La Ctp Bologna, invece, in accoglimento della linea della difesa, ha rigettato tutte le argomentazioni erariali. In primo luogo, quella fondata sulla normativa Ue: se è vero che il punto 2 dell’allegato III della direttiva 2006/112 richiama il servizio di erogazione dell’acqua, l’applicabilità dell’aliquota ridotta alla cessione dell’acqua non minerale è espressamente consentita dal punto 1 dello stesso allegato che disciplina la cessione di tutti prodotti alimentari.

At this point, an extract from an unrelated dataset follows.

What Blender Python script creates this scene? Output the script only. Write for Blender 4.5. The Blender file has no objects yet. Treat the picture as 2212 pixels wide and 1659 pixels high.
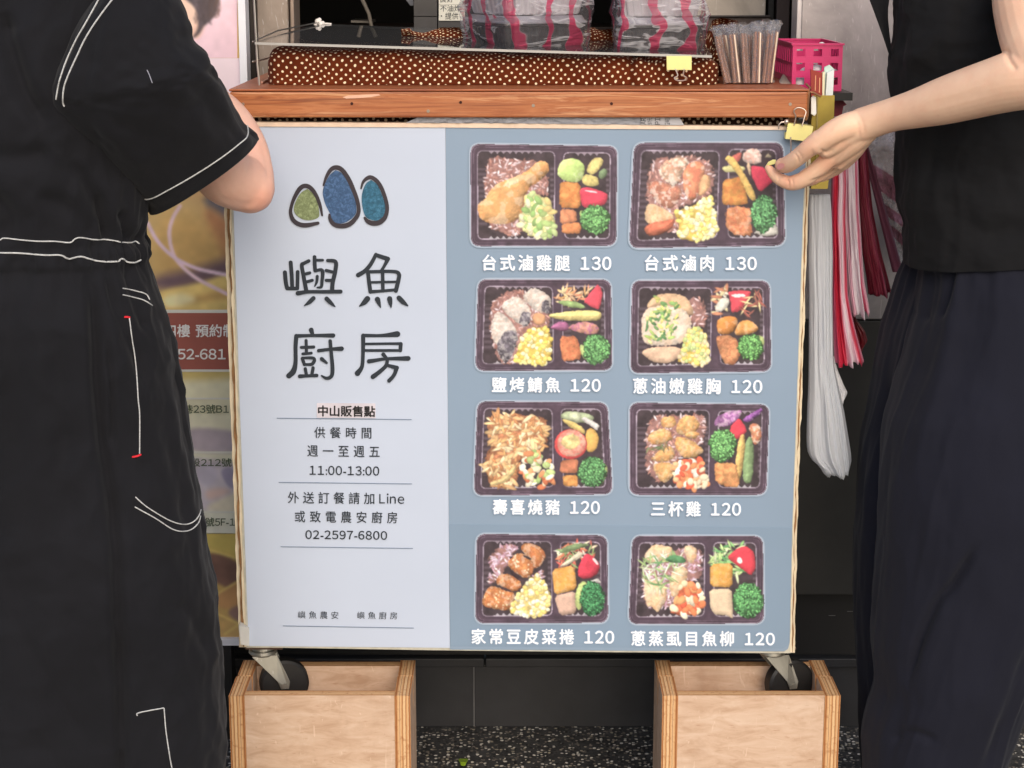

In secondo luogo, quella fondata sulla normativa italiana (n. 81, parte III, tabella A allegata al Dpr 633/1973 e articolo 5, comma 3, Dlgs 261/1990), che è chiara nel prevedere l’aliquota massima per la sola acqua minerale e non anche per le altre tipologie di acqua, che invece rimangono soggette all’aliquota ridotta.

Infine, è stato osservato che è del tutto irrilevante la presunta «equiparabilità economica» dell’acqua potabile all’acqua sorgiva – la cui cessione, secondo l’Erario, sconterebbe l’aliquota ordinaria alla stessa stregua delle cessioni di acqua minerale – in quanto non è possibile applicare analogicamente la normativa fiscale a beni/operazioni che la stessa non individua in modo esplicito.

Si tratta di sette sentenze particolarmente importanti. Da un punto di vista tecnico-giuridico, infatti, è apprezzabile la lucidità con cui la Ctp ha affrontato la questione, applicando rigorosamente un tributo che l’Agenzia voleva rendere ancor più gravoso per via pseudo-interpretativa. Dal punto di vista pratico, si deve rammentare che, al fine di evitare notevoli sanzioni amministrative, alla tesi proposta dalla risoluzione 11/E/2014 si era allineata prudenzialmente tutta l’industria delle acque non minerali: per questi soggetti grazie alle pronunce bolognesi è ora aperta la strada a numerose istanze di rimborso della maggiore Iva versata.